Sunday, April 8, 2007

Google, the Supercomputer

BusinessWeek had a nice collage titled "The many faces of Google" that illustrated 8 facets of Google: search engine, innovation machine, ad broker, media mogul, world's biggest computer, phone company, a provider of better Internet and an artificial intelligence system. While some of these perspectives are speculations or just future plans, it's interesting to see Google as a supercomputer you have limited access to.
Most people still think of Web sites such as Google as places to go. Wrong. That's the old media model. In reality, every click is a command for some computer somewhere in the world. (...) Indeed, CEO Eric Schmidt says that Google essentially is a huge, distributed supercomputer "doing all sorts of things over a fiber-optic network that eventually are services available to end-users." Before long, Googling will mean not just searching for something, but getting ALMOST anything done online.

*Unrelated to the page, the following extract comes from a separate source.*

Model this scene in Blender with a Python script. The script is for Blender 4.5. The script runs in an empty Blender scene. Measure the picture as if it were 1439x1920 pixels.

The New York Times estimated last year that the Googleplex and its server farms contain 450,000 servers. "The rate at which the Google computing system has grown is as remarkable as its size. In March 2001, when the company was serving about 70 million Web pages daily, it had 8,000 computers, according to a Microsoft researcher granted anonymity to talk about a detailed tour he was given at one of Google's Silicon Valley computing centers. By 2003 the number had grown to 100,000."